The OSU starting five
Along with McMahon's 5 points against Michigan in Ann Arbor, the reigning Big Ten Freshman of the Year also had her only zero-rebound performance of the season.
Taylor, on the other hand, posted her highest scoring game with the Buckeyes at that time with 16 points against the Wolverines, but it came at a point in the season where she wasn't having those results on a consistent basis. In late December, the transfer was still trying to find her place in the Buckeyes' lineup, specifically on the offensive end.
"We didn't jell the way we wanted to in the beginning of the season, but obviously, that takes growth, we had a lot of new pieces, we were just trying to piece things together," Taylor said. "Learning from those experiences, from those losses. But we learned throughout the season, that what makes a really great team is learning from wins."
McMahon and Taylor have seen their scoring production take a leap since the first Ohio State-Michigan matchup, averaging almost 2 points more than they were after that game.
When the whole starting lineup for the Buckeyes is clicking, that is when they have their best results.
"If you look at our losses, we've had a couple people scoring and that's sort of it," McGuff said earlier this season. "And so, we're way better when the ball moves and we spread the scoring around."
In every one of the Buckeyes' matchups since Michigan, at least three of their starters have scored in double-digits, with all five reaching that mark on four occasions. In comparison, only Taylor and Taylor Thierry from the starting lineup scored over 10 points against the Wolverines.
'It means a lot'
The stakes are already high for Ohio State entering its final home game of the regular season. With a win, the Buckeyes can secure sole possession of the Big Ten regular season title before heading to Iowa on March 3 for the season finale. It would mark OSU's first solo regular season title since 2010.
Standing in the way is not only a team that has the record advantage over Ohio State, but is also the program's biggest rival.

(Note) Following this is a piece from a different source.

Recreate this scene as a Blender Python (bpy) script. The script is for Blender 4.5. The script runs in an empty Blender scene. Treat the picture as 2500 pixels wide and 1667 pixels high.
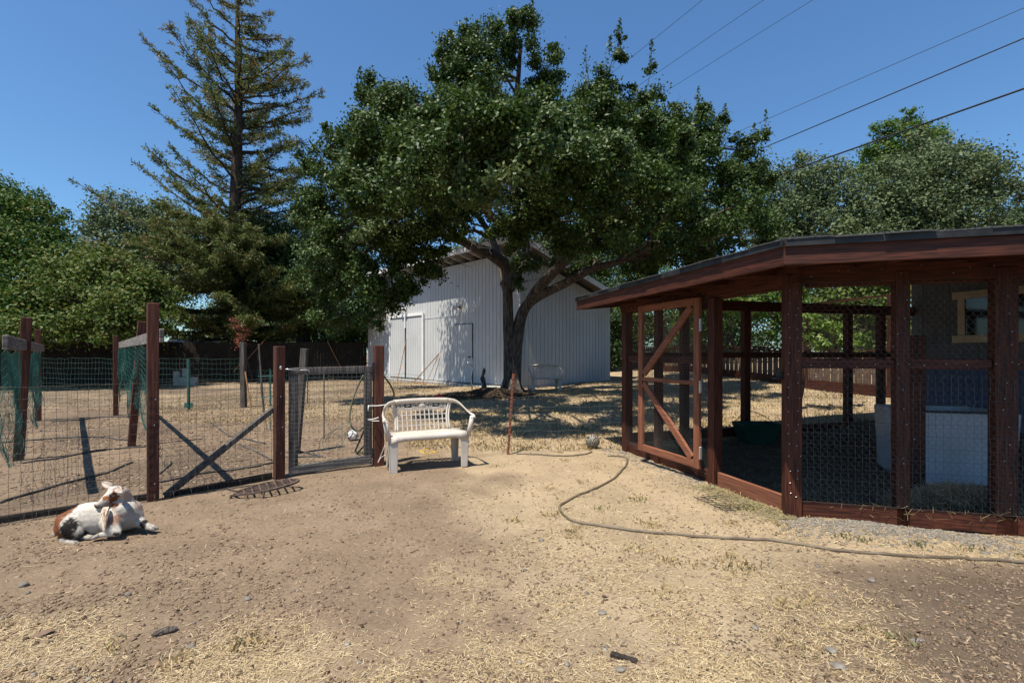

"I've been a part of some really cool rivalries, honestly, in my years of college basketball, but this one is definitely different," Taylor said. "It means a lot, it means a lot more especially to the program, to the school, to university. And so, just I think understanding those rivalries is important for us athletes, because, you just know how bad you want it as a school and as a program."
As someone who grew up in the Cleveland area, went to high school in Dublin and refers to the Buckeyes' upcoming opponents exclusively as "the team up north," Sheldon has one of the best understandings of the Ohio State-Michigan rivalry on the team.
Sheldon is confident with where her team is and feels the Buckeyes have even more to show as they head into the most crucial time of the basketball season.
"I don't want to take away from what we're doing," Sheldon said. "I think we're really getting better and our chemistry's growing, but I still think we haven't played a full 40 minutes of our best basketball yet. And that's OK. I think that's a good thing at this point in the season and it's really exciting."